Pull every line of the entries that has the word "high".

__Given information__.
= = =

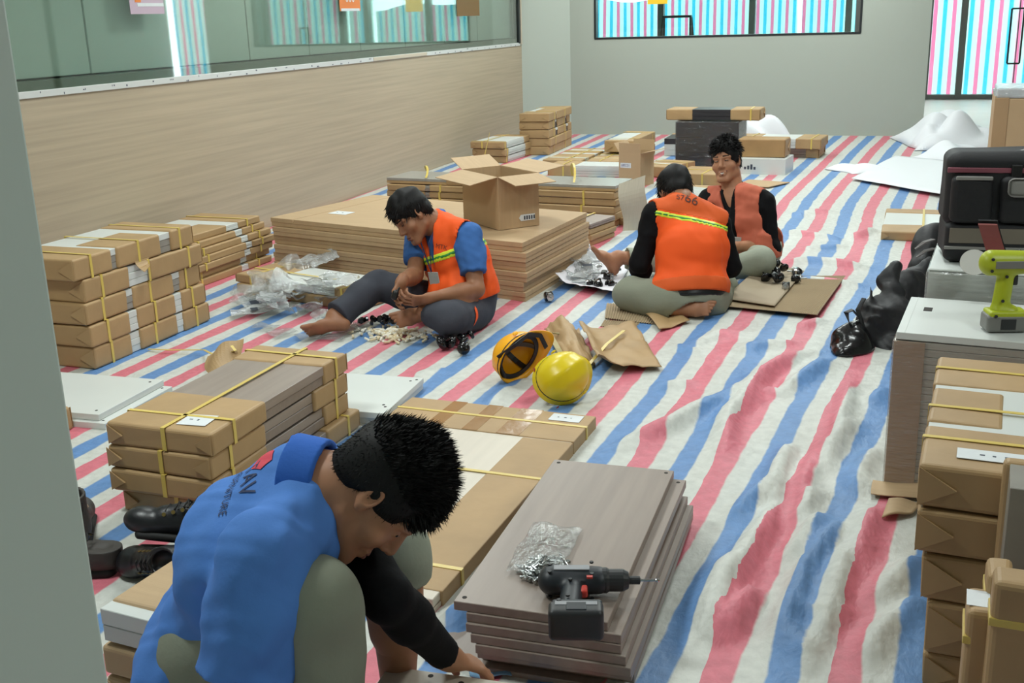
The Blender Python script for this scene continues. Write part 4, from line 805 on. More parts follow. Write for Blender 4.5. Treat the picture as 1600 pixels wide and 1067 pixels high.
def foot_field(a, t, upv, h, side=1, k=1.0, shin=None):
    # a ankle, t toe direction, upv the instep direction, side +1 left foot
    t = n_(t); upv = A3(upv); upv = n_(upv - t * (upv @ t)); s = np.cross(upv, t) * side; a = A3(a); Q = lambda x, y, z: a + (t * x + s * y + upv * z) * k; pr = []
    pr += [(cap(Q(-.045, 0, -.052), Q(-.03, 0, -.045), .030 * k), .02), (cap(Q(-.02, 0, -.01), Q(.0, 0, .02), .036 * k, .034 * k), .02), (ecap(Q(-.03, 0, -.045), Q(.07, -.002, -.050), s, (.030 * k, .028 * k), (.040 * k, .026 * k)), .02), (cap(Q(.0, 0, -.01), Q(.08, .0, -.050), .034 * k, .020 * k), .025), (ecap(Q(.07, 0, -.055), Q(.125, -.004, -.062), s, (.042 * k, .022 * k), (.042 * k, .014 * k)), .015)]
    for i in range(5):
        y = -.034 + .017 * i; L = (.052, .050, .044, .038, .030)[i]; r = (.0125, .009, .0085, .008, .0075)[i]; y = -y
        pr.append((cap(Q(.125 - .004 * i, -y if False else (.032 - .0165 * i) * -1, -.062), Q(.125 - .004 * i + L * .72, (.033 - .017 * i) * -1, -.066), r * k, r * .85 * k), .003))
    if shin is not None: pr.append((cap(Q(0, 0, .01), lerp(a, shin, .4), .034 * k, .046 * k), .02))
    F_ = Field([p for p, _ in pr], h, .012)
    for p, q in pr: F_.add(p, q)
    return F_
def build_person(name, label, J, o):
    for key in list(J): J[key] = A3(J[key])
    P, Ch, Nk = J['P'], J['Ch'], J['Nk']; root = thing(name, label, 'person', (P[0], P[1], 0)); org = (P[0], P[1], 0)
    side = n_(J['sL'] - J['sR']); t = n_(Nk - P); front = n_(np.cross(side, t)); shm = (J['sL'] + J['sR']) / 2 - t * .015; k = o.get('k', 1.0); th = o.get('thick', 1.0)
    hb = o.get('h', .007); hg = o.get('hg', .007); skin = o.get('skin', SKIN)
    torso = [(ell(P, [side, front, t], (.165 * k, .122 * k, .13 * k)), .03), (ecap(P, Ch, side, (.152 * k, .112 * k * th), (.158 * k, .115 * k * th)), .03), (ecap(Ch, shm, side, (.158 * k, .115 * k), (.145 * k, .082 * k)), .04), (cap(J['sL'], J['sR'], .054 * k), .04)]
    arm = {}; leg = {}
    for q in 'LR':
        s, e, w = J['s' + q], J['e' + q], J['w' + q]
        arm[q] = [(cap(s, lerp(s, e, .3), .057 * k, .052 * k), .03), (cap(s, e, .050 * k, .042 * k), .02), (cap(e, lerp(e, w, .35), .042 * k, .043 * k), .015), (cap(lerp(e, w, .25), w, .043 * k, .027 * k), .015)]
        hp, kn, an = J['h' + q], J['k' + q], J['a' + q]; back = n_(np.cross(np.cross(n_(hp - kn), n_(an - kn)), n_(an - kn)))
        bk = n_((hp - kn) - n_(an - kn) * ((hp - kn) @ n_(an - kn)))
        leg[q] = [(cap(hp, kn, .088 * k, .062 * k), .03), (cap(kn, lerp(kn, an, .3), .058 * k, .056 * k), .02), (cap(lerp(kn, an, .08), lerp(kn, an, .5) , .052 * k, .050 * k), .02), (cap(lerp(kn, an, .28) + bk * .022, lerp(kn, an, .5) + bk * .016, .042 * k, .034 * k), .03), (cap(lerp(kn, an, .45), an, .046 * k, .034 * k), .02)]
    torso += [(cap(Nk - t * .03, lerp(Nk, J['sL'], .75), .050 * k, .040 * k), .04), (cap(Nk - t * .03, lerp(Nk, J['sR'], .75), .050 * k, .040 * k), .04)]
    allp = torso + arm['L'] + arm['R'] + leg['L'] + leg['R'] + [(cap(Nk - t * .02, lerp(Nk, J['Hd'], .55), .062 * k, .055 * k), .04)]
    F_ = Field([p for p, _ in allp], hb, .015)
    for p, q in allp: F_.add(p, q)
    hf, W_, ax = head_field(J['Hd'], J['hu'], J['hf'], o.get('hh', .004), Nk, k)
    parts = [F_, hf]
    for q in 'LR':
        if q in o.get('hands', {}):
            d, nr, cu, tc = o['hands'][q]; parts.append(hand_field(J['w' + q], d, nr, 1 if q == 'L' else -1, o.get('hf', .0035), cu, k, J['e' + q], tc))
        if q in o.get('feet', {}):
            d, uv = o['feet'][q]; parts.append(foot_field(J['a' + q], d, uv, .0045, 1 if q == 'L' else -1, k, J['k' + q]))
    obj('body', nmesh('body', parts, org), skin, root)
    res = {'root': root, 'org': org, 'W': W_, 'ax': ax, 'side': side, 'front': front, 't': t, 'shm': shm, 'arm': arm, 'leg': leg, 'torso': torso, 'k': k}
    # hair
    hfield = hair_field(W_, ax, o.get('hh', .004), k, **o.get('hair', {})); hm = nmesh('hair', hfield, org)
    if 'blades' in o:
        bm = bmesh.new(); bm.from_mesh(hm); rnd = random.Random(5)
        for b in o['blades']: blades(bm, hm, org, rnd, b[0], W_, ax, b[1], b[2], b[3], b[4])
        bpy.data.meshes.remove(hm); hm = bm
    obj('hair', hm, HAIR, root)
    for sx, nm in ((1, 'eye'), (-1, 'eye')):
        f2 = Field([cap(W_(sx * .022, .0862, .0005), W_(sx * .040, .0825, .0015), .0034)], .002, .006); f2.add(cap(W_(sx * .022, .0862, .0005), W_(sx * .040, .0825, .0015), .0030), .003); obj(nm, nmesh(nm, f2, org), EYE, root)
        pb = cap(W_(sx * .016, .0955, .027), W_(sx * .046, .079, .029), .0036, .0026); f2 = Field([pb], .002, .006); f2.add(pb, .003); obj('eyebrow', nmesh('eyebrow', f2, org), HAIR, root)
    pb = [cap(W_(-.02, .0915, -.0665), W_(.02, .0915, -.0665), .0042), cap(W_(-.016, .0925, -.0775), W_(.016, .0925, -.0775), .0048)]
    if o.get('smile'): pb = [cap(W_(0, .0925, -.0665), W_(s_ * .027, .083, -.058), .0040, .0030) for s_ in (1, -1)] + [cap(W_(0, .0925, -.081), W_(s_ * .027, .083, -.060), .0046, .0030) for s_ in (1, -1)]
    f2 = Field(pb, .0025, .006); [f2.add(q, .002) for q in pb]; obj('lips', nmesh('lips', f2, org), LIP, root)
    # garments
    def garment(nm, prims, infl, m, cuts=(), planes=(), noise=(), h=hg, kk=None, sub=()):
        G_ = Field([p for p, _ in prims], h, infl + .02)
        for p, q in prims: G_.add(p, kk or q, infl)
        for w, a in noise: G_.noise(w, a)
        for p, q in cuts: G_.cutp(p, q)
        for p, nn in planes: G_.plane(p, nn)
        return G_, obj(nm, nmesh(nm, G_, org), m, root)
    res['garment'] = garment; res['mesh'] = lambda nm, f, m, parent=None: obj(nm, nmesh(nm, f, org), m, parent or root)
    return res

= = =

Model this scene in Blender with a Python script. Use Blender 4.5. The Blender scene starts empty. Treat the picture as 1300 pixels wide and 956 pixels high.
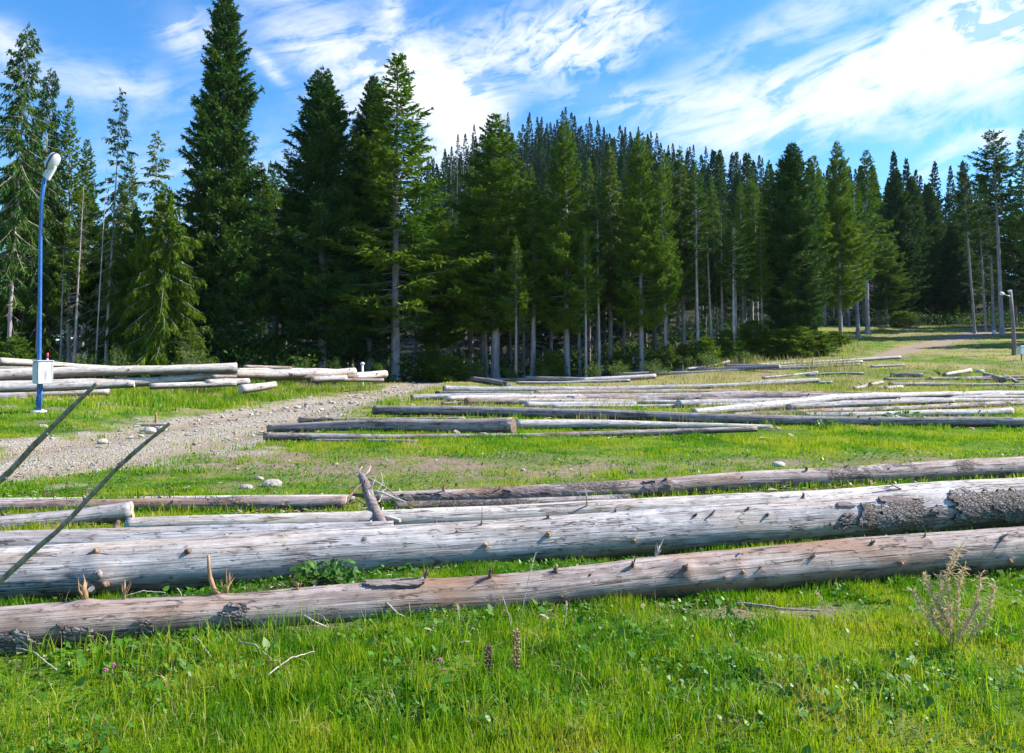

= = =

__The output__.
The Blender Python script for this scene continues. Write part 4, from line 805 on. More parts follow. Write for Blender 4.5. Treat the picture as 1600 pixels wide and 1067 pixels high.
Model this scene in Blender with a Python script. Use Blender 4.5. The Blender scene starts empty. Treat the picture as 1300 pixels wide and 956 pixels high.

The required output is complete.